Input material:
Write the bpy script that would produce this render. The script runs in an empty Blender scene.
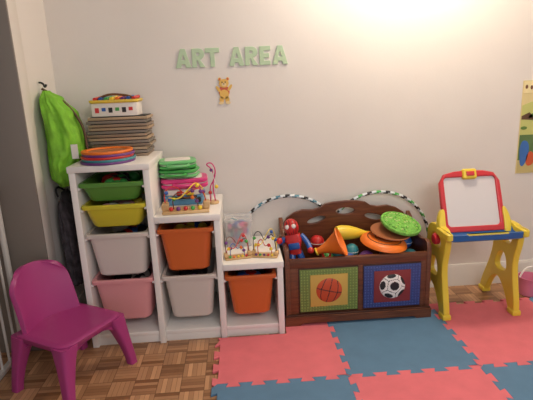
import bpy, bmesh, math, random
from mathutils import Matrix, Vector
random.seed(4)
sc=bpy.context.scene
sc.view_settings.view_transform='Standard'
pi=math.pi; cos=math.cos; sin=math.sin
# ---------------------------------------------------------------- materials
def lin(c):
    c=c/255.0
    return c/12.92 if c<=0.04045 else ((c+0.055)/1.055)**2.4
_m={}
def M(name,rgb,rough=0.5,bump=0.0,bscale=60,var=0.0,vscale=8,alpha=1,trans=0,spec=0.5,metal=0,emit=0):
    if name in _m: return _m[name]
    m=bpy.data.materials.new(name); m.use_nodes=True
    nt=m.node_tree; b=nt.nodes['Principled BSDF']
    col=(lin(rgb[0]),lin(rgb[1]),lin(rgb[2]),1)
    b.inputs['Base Color'].default_value=col
    b.inputs['Roughness'].default_value=rough
    b.inputs['Metallic'].default_value=metal
    b.inputs['Specular IOR Level'].default_value=spec
    b.inputs['Transmission Weight'].default_value=trans
    b.inputs['Alpha'].default_value=alpha
    if emit:
        b.inputs['Emission Color'].default_value=col; b.inputs['Emission Strength'].default_value=emit
    tc=nt.nodes.new('ShaderNodeTexCoord')
    if var>0:
        n=nt.nodes.new('ShaderNodeTexNoise'); n.inputs['Scale'].default_value=vscale; n.inputs['Detail'].default_value=4
        nt.links.new(tc.outputs['Object'],n.inputs['Vector'])
        r=nt.nodes.new('ShaderNodeValToRGB')
        r.color_ramp.elements[0].position=.3; r.color_ramp.elements[1].position=.7
        r.color_ramp.elements[0].color=(col[0]*(1-var),col[1]*(1-var),col[2]*(1-var),1)
        r.color_ramp.elements[1].color=tuple(min(1,c*(1+var)) for c in col[:3])+(1,)
        nt.links.new(n.outputs['Fac'],r.inputs['Fac']); nt.links.new(r.outputs['Color'],b.inputs['Base Color'])
    if bump>0:
        n=nt.nodes.new('ShaderNodeTexNoise'); n.inputs['Scale'].default_value=bscale; n.inputs['Detail'].default_value=3
        nt.links.new(tc.outputs['Object'],n.inputs['Vector'])
        bp=nt.nodes.new('ShaderNodeBump'); bp.inputs['Strength'].default_value=bump; bp.inputs['Distance'].default_value=.01
        nt.links.new(n.outputs['Fac'],bp.inputs['Height']); nt.links.new(bp.outputs['Normal'],b.inputs['Normal'])
    _m[name]=m; return m

def woodmat(name,c1,c2,scale=(2,20,20),rough=.35):
    if name in _m: return _m[name]
    m=bpy.data.materials.new(name); m.use_nodes=True; nt=m.node_tree; b=nt.nodes['Principled BSDF']
    tc=nt.nodes.new('ShaderNodeTexCoord'); mp=nt.nodes.new('ShaderNodeMapping'); mp.inputs['Scale'].default_value=scale
    n=nt.nodes.new('ShaderNodeTexNoise'); n.inputs['Scale'].default_value=3; n.inputs['Detail'].default_value=8; n.inputs['Distortion'].default_value=.6
    r=nt.nodes.new('ShaderNodeValToRGB'); r.color_ramp.elements[0].position=.3; r.color_ramp.elements[1].position=.7
    r.color_ramp.elements[0].color=tuple(lin(c) for c in c1)+(1,); r.color_ramp.elements[1].color=tuple(lin(c) for c in c2)+(1,)
    nt.links.new(tc.outputs['Object'],mp.inputs['Vector']); nt.links.new(mp.outputs['Vector'],n.inputs['Vector'])
    nt.links.new(n.outputs['Fac'],r.inputs['Fac']); nt.links.new(r.outputs['Color'],b.inputs['Base Color'])
    b.inputs['Roughness'].default_value=rough
    _m[name]=m; return m

def parquet():
    m=bpy.data.materials.new('parquet'); m.use_nodes=True; nt=m.node_tree; b=nt.nodes['Principled BSDF']
    N=nt.nodes; L=nt.links
    tc=N.new('ShaderNodeTexCoord'); sx=N.new('ShaderNodeSeparateXYZ'); L.new(tc.outputs['Object'],sx.inputs[0])
    def mt(op,a,bb=None,c=None):
        n=N.new('ShaderNodeMath'); n.operation=op
        for i,v in enumerate((a,bb,c)):
            if v is None: continue
            if isinstance(v,(int,float)): n.inputs[i].default_value=v
            else: L.new(v,n.inputs[i])
        return n.outputs[0]
    S=.105; K=5
    x=mt('DIVIDE',sx.outputs['X'],S); y=mt('DIVIDE',sx.outputs['Y'],S)
    cx=mt('FLOOR',x); cy=mt('FLOOR',y); fx=mt('FRACT',x); fy=mt('FRACT',y)
    par=mt('FLOORED_MODULO',mt('ADD',cx,cy),2.0)
    a=mt('ADD',mt('MULTIPLY',fx,par),mt('MULTIPLY',fy,mt('SUBTRACT',1.0,par)))
    ak=mt('MULTIPLY',a,float(K)); idx=mt('FLOOR',ak); fr=mt('FRACT',ak)
    cmb=N.new('ShaderNodeCombineXYZ'); L.new(cx,cmb.inputs[0]); L.new(cy,cmb.inputs[1]); L.new(idx,cmb.inputs[2])
    wn=N.new('ShaderNodeTexWhiteNoise'); wn.noise_dimensions='3D'; L.new(cmb.outputs[0],wn.inputs['Vector'])
    r=N.new('ShaderNodeValToRGB')
    r.color_ramp.elements[0].color=(lin(128),lin(88),lin(58),1); r.color_ramp.elements[1].color=(lin(202),lin(156),lin(116),1)
    mixv=mt('ADD',mt('MULTIPLY',wn.outputs['Value'],.6),mt('MULTIPLY',par,.4))
    L.new(mixv,r.inputs['Fac'])
    g=mt('LESS_THAN',mt('MINIMUM',fr,mt('SUBTRACT',1.0,fr)),0.04)
    g2=mt('LESS_THAN',mt('MINIMUM',mt('MINIMUM',fx,fy),mt('MINIMUM',mt('SUBTRACT',1.0,fx),mt('SUBTRACT',1.0,fy))),.016)
    gg=mt('MAXIMUM',g,g2)
    mx=N.new('ShaderNodeMix'); mx.data_type='RGBA'
    L.new(mt('MULTIPLY',gg,.6),mx.inputs[0]); L.new(r.outputs['Color'],mx.inputs[6]); mx.inputs[7].default_value=(lin(84),lin(54),lin(34),1)
    L.new(mx.outputs[2],b.inputs['Base Color']); b.inputs['Roughness'].default_value=.38
    return m

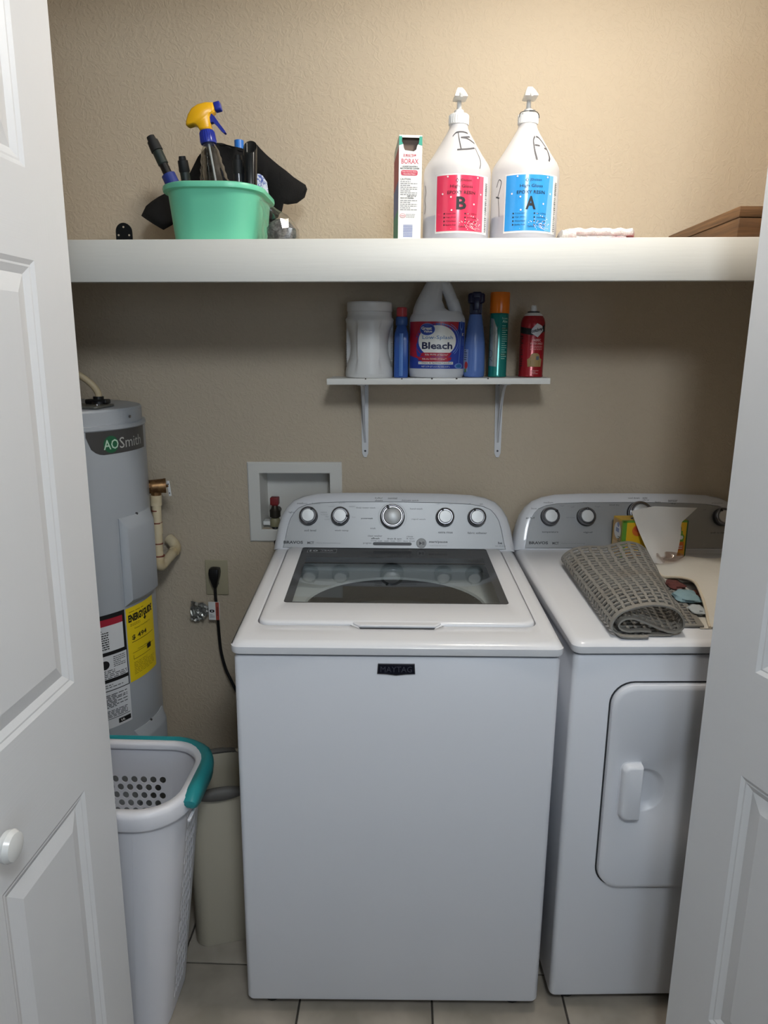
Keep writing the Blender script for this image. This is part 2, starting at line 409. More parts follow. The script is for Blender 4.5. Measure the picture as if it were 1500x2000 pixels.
ja = resin_jug(.2615, 1.758, 'A', '#3c9be2', '#6fb4e4', 'white gallon pump jug with blue label and letter A, right of its pair', [
    (curve([(.011, .167), (.010, .19), (.012, .214), (.023, .224)]), .0048), (curve([(.028, .2235), (.045, .220), (.060, .200), (.054, .182), (.043, .167)]), .0040), (curve([(.014, .203), (.032, .202)]), .0038), (curve([(.048, .198), (.058, .197)]), .0034),
    (curve([(-.085, .118), (-.078, .132), (-.070, .127), (-.074, .110), (-.080, .096)]), .0018), (curve([(-.086, .098), (-.074, .094)]), .0032), (curve([(-.078, .096), (-.074, .07), (-.073, .055)]), .0014)], R(2))
mb = MB(); mb.tube(curve([(-.022, -.012, .268), (-.020, -.016, .276), (-.008, -.021, .2785), (.010, -.020, .2785), (.020, -.012, .276), (.023, -.008, .268)]), .0009, 6)
mb.box(-.002, .011, -.0215, -.0205, .2775, .2805); mb.build('cap_residue', M_dark, ja)

# ---- borax carton
t = thing('borax_carton', 'tall narrow white and teal carton torn open at its top', 'box', (.0, 1.70, shz(0)+.0005), R(5))
M_teal = mat('carton_teal', '#2f9a84', .5); M_card = mat('raw_cardboard', '#6f5f56', .9); M_red = mat('carton_red', '#c4455a', .5)
hw, dp, hh = .0255, .150, .222
mb = MB(); fF = plane((0, 0, 0), (1, 0, 0), (0, 0, 1))
hole = [(-.019, .217), (-.0195, .209), (-.0165, .204), (-.015, .196), (-.0125, .1915), (-.004, .1905), (.007, .1893), (.0125, .193), (.0145, .201), (.018, .206), (.019, .217)]
outl = [(-hw, 0), (hw, 0), (hw, hh), (-hw, hh)]
# front face with the torn hole: two half polygons
mb.poly([(-hw, 0), (hw, 0), (hw, .18), (.007, .18), (-.004, .18), (-hw, .18)], fF, 0)
mb.poly([(-hw, .18), (-.004, .18), (-.004, .1905), (-.0125, .1915), (-.015, .196), (-.0165, .204), (-.0195, .209), (-.019, .217), (-.019, hh), (-hw, hh)], fF, 0)
mb.poly([(-.004, .18), (.007, .18), (.007, .1893), (-.004, .1905)], fF, 0)
mb.poly([(.007, .18), (hw, .18), (hw, hh), (.019, hh), (.019, .217), (.018, .206), (.0145, .201), (.0125, .193), (.007, .1893)], fF, 0)
mb.poly([(-.019, .217), (.019, .217), (.019, hh), (-.019, hh)], fF, 0)
mb.add([(-hw, 0, 0), (-hw, dp, 0), (-hw, dp, hh), (-hw, 0, hh), (hw, 0, 0), (hw, dp, 0), (hw, dp, hh), (hw, 0, hh)], [(0, 1, 2, 3), (4, 7, 6, 5), (1, 5, 6, 2), (0, 4, 5, 1), (3, 2, 6, 7)])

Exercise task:
Copy out precisely the lines from the line with "Keep writing the" to the line with "mb.box(-.002, .011, -.0215, -.0205, .2775, .2805);" in the material above, including those two lines and omitting all the rest.

Result:
Keep writing the Blender script for this image. This is part 2, starting at line 409. More parts follow. The script is for Blender 4.5. Measure the picture as if it were 1500x2000 pixels.
ja = resin_jug(.2615, 1.758, 'A', '#3c9be2', '#6fb4e4', 'white gallon pump jug with blue label and letter A, right of its pair', [
    (curve([(.011, .167), (.010, .19), (.012, .214), (.023, .224)]), .0048), (curve([(.028, .2235), (.045, .220), (.060, .200), (.054, .182), (.043, .167)]), .0040), (curve([(.014, .203), (.032, .202)]), .0038), (curve([(.048, .198), (.058, .197)]), .0034),
    (curve([(-.085, .118), (-.078, .132), (-.070, .127), (-.074, .110), (-.080, .096)]), .0018), (curve([(-.086, .098), (-.074, .094)]), .0032), (curve([(-.078, .096), (-.074, .07), (-.073, .055)]), .0014)], R(2))
mb = MB(); mb.tube(curve([(-.022, -.012, .268), (-.020, -.016, .276), (-.008, -.021, .2785), (.010, -.020, .2785), (.020, -.012, .276), (.023, -.008, .268)]), .0009, 6)
mb.box(-.002, .011, -.0215, -.0205, .2775, .2805); mb.build('cap_residue', M_dark, ja)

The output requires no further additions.